Colau da instrucciones para que ni hablen ni contrasten con nuestros profesionales hasta el límite de lo inmoral. Integrantes de su gobierno han tenido a bien explicarnos que en los grupos internos de mensajería se opone a comentar nuestros contenidos. Es impostura. Les dice a sus socios del PSC que no quiere saber nada de Crónica Global o de Metrópoli Abierta, pero nos arrastra a los tribunales gastándose un dinero público que podría beneficiar a los necesitados. Puestos a emplear el mismo populismo colauita, los abogados del Ayuntamiento de Barcelona consumen más tiempo de su tarea en evitar que se critique a la alcaldesa que en impedir irregularidades o que la ciudad soporte costes innecesarios en materia urbanística, tributaria o social. La auténtica guerra legal es la que Colau practica contra quienes consideran que su gestión debe fiscalizarse y ser escrutada.
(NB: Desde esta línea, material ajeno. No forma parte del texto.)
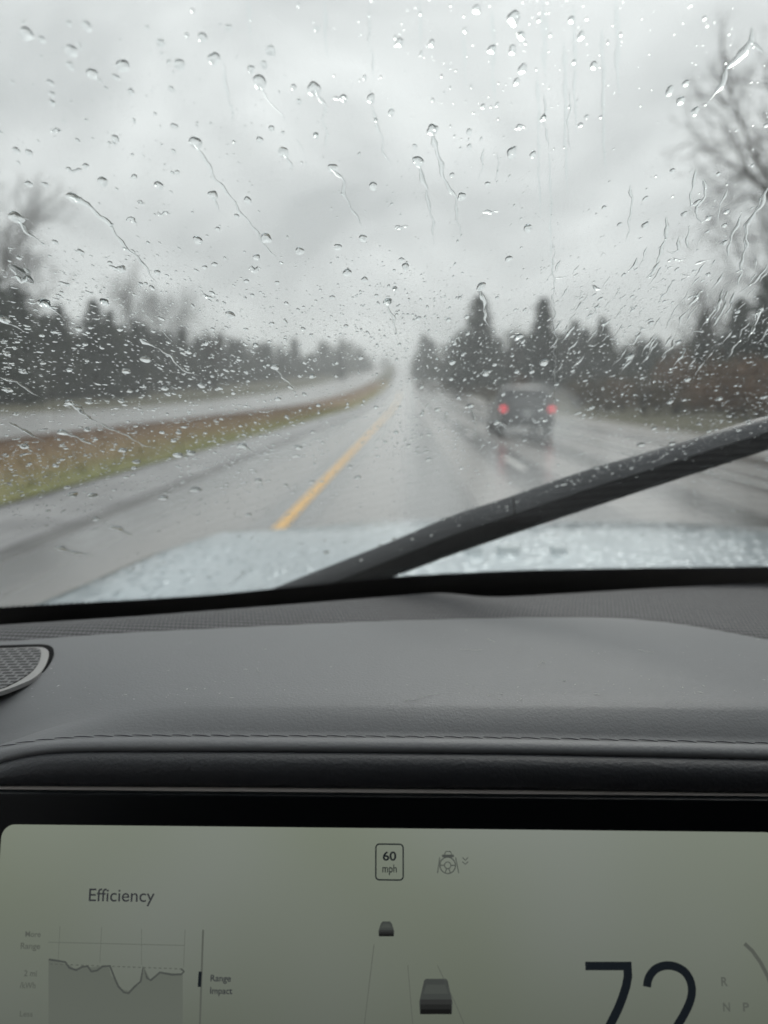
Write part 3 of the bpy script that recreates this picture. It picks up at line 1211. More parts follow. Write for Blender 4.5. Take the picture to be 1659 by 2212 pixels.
SPK = dash_poly('speaker_grille', [(-260, 1400), (0, 1394), (85, 1391), (105, 1393), (115, 1399), (117, 1408), (113, 1424), (104, 1440), (92, 1452), (60, 1464), (-260, 1510)], .0006, M_GAP, DASHO)
dash_poly('grille_rim', [(-255, 1408), (0, 1401), (85, 1397), (98, 1400), (105, 1406), (106, 1414), (101, 1432), (90, 1450), (72, 1466), (40, 1480), (0, 1495), (-255, 1560)], .0016, M_RIM, SPK)
dash_poly('grille_mesh', [(-250, 1409), (0, 1402), (75, 1399), (88, 1402), (89, 1412), (84, 1430), (72, 1447), (50, 1464), (24, 1478), (0, 1488), (-250, 1545)], .0022, M_GRILLE, SPK)

# ------------------------------------------------------------------ instrument display
D0 = pt(850, 1790, .373)
ex = (pt(1600, 1797, .373) - pt(60, 1781, .373)).normalized()
tilt = R(17)
ey = Vector((0, math.sin(tilt), math.cos(tilt)))
ey = (ey - ex * ey.dot(ex)).normalized()
ez = ex.cross(ey)                       # towards the camera
if ez.y > 0: ez = -ez


def dhit(u, v):
    d = ray(u, v)
    t = (D0 - CAM).dot(ez) / d.dot(ez)
    p = CAM + d * t - D0
    return p.dot(ex), p.dot(ey)


def dp(x, y, lift=0.0): return D0 + ex * x + ey * y + ez * lift


def flat_mesh(name, polys, lift, m, parent):
    V, Fs = [], []
    for P in polys:
        i = len(V)
        V += [dp(x, y, lift) for x, y in P]
        Fs.append(tuple(range(i, i + len(P))))
    return mesh(name, V, Fs, m, parent, smooth=False)


def stroke(pts, wd, closed=False):
    """ribbon quads along a polyline on the display plane"""
    out = []
    n = len(pts)
    off = []
    for i, p in enumerate(pts):
        a = pts[i - 1] if (i > 0 or closed) else p
        b = pts[(i + 1) % n] if (i < n - 1 or closed) else p
        dx_, dy_ = b[0] - a[0], b[1] - a[1]
        l = math.hypot(dx_, dy_) or 1
        off.append((-dy_ / l * wd / 2, dx_ / l * wd / 2))
    rng_ = range(n if closed else n - 1)
    for i in rng_:
        j = (i + 1) % n
        p, q, o1, o2 = pts[i], pts[j], off[i], off[j]
        out.append([(p[0] + o1[0], p[1] + o1[1]), (p[0] - o1[0], p[1] - o1[1]), (q[0] - o2[0], q[1] - o2[1]), (q[0] + o2[0], q[1] + o2[1])])
    return out


def px(*pts): return [dhit(u, v) for u, v in pts]


PXW = (dhit(1000, 2000)[0] - dhit(900, 2000)[0]) / 100      # metres per photo px on the display


def ink(name, c): return emit(name, c, 1)


def screen_mat():
    m, nt, N, L = mat('lit_display_panel')
    N.remove(N['Principled BSDF'])
    e_ = N.new('ShaderNodeEmission')
    tc_ = N.new('ShaderNodeTexCoord')
    no_ = N.new('ShaderNodeTexNoise')
    no_.inputs['Scale'].default_value = 7
    no_.inputs['Detail'].default_value = 1
    L.new(tc_.outputs['Object'], no_.inputs['Vector'])
    r_ = N.new('ShaderNodeValToRGB')
    r_.color_ramp.elements[0].position, r_.color_ramp.elements[0].color = .3, (.092, .105, .078, 1)
    r_.color_ramp.elements[1].position, r_.color_ramp.elements[1].color = .7, (.108, .119, .104, 1)
    L.new(no_.outputs['Fac'], r_.inputs['Fac'])
    sx = N.new('ShaderNodeSeparateXYZ')
    L.new(tc_.outputs['Generated'], sx.inputs[0])
    mg = N.new('ShaderNodeMapRange')  # viewing-angle falloff of the panel painted into its emission, brighter towards the top
    mg.inputs['To Min'].default_value = .74
    mg.inputs['To Max'].default_value = 1.45
    L.new(sx.outputs['Z'], mg.inputs['Value'])
    vm = N.new('ShaderNodeVectorMath'); vm.operation = 'SCALE'
    L.new(r_.outputs[0], vm.inputs[0]); L.new(mg.outputs[0], vm.inputs['Scale'])
    L.new(vm.outputs[0], e_.inputs['Color'])
    g_ = N.new('ShaderNodeBsdfGlossy'); g_.inputs['Roughness'].default_value = .25
    ad = N.new('ShaderNodeMixShader'); ad.inputs[0].default_value = .04
    L.new(e_.outputs[0], ad.inputs[1]); L.new(g_.outputs[0], ad.inputs[2])
    L.new(ad.outputs[0], N['Material Output'].inputs['Surface'])
    return m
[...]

Por más izquierdista que se declare, su actuación deviene a menudo sectaria, propia de una suerte de totalitarismo caciquil que casi nunca beneficia a los menesterosos que dice defender.

El auténtico lawfare de Colau no es su queja legítima, sino su praxis. La justicia a la que apela, con la que intenta amedrentar, le priva de la razón (y eso la indispuso contra la empresa suministradora de agua, que le venció en el Tribunal Supremo, hasta niveles enfermizos). Lo que sí hacen los tribunales es mostrarle un camino: menos arrogancia y más transparencia. Ni más ni menos que la que practicaron antaño sus hoy oponentes políticos. Una enseñanza que no le agrada ni tiene intención de asumir desde su altiva atalaya ideológica. Alguien podría decir que la guerra legal, el lawfare de Colau, es un instrumento más de su constante campaña propagandística. A la postre, una forma torticera de esconder los errores y obsesiones ante la reválida de mayo de 2023.